Oh, that’s right. She is left to not celebrate a single holiday of any religion or country, nor be a Jehovah’s Witness if she wants to have any principle left when it comes to holidays, but then again “feminist principle” is another oxymoron.
Well, all that probably seemed to make more sense echoing inside his empty skull than it does actually written down.
All Keyster’s comment needs is an instant rimshot or two:
You’d think they’d be pleased that a third of the planet celebrates a holiday about a virgin who was able to conceive…without a man!
Or do they believe God raped her?
Feminism envisions either a world without men; or at least one where men are kept in a state of subservient subhumanism. Christmas has to go, along with all other religious holidays and traditional religions. All traditional religions and their associated holidays stress the importance of monogamous marriage and family; and feminists exalt feminine independence, abortion, and misandry.

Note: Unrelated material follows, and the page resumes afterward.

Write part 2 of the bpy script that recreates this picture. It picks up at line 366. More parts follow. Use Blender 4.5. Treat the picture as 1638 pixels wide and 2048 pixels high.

But it’s Andybob who wins the thread with this unique close reading of the video:
Notice that she says, “downright creepy” at exactly the same moment that an image of a pair of jingle balls appears threateningly above her head. It this a feminist’s sledge-hammer subtle attempt to subliminally associate testicles with creepiness? Lesbians never stop trying to recruit.
Andy, I’m sure that you, in your own small way, have helped to make this ongoing lesbian recruitment drive a little bit more successful.